[Fedora-directory-users] Virtual DIT views vs hierarchical DIT

Pete Rowley pete at openrowley.com
Fri Jun 24 19:35:15 UTC 2005


 

> -----Original Message-----
> From: fedora-directory-users-bounces at redhat.com 
> [mailto:fedora-directory-users-bounces at redhat.com] On Behalf 
> Of Mike Jackson
> Sent: Friday, June 24, 2005 12:10 PM
> To: Sam Tran; General discussion list for the Fedora 
> Directory server project.
> Subject: Re: [Fedora-directory-users] Virtual DIT views vs 
> hierarchical DIT
> 
> Now, if you put them in seperate branches, then you can scope 
> the queries accordingly, and the scoping actually has some 
> effect on search response time.

Yes, I think most people mean this kind of thing when they talk to flat
dits.  We really mean flatish dits verses deep dits.

> 
> If you put them all in the same branch, e.g. the root, then 
> scoping your search to the virtual branches does not help to 
> speed things up at all, afaik. Also, you can exceed the 
> lookthrough limits easier, which can make things really slow.

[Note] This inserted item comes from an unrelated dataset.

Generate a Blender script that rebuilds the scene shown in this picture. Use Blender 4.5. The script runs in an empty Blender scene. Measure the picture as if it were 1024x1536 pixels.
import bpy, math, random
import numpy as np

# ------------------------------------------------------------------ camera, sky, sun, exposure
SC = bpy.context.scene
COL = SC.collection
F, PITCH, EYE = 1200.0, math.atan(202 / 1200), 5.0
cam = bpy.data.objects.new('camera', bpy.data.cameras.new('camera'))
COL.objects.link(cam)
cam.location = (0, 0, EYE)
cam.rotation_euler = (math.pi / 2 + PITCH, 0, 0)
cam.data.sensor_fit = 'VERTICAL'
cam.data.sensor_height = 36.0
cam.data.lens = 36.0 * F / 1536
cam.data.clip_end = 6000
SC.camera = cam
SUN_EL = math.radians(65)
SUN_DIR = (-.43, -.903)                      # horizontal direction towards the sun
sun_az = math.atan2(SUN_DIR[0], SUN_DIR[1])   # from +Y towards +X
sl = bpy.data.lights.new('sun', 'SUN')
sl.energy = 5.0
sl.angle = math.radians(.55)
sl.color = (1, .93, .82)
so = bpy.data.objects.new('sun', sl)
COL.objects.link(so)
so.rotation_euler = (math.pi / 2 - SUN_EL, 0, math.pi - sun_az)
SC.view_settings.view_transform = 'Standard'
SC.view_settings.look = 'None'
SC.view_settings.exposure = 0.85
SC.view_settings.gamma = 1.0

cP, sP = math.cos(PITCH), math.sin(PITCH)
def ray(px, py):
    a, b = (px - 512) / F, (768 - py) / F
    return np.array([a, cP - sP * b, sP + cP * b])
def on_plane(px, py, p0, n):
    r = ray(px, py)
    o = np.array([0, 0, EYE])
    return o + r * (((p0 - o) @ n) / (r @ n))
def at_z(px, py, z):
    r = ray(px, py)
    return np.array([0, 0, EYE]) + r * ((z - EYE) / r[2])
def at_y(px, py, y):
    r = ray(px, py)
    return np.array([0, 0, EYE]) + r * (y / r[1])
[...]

Actually, I disagree with this.  When you search a view you are not merely
scoping the search, you are (inadvertantly) supplying a fuller search
filter.  If the attributes in the views are indexed, as they probably should
be for important views, the search should be very efficient.  In some cases
it may even make searches that would otherwise be an unindexed search, an
indexed search.

> 
> The law of directory maintenance is that the deeper the 
> hierarchy, the more likely it is to change. Because of this, 
> I like to stay relatively flat, not more than 2 levels deep 
> in most cases.

And that is why views exist :)  Don't move the entries, move the dit
structure.

> However, I still would never design a flat DIT 
> because I believe that it takes away flexibility of some 
> management applications, mostly third-party. And with third 
> party applications, you don't have the possibility to modify 
> them to be "view compatible".

Usually you give a third party application a base dn, that base dn can be a
view.  Views were designed such that the client need not know it is using a
view based dit so compatibility isn't much of an issue for most clients.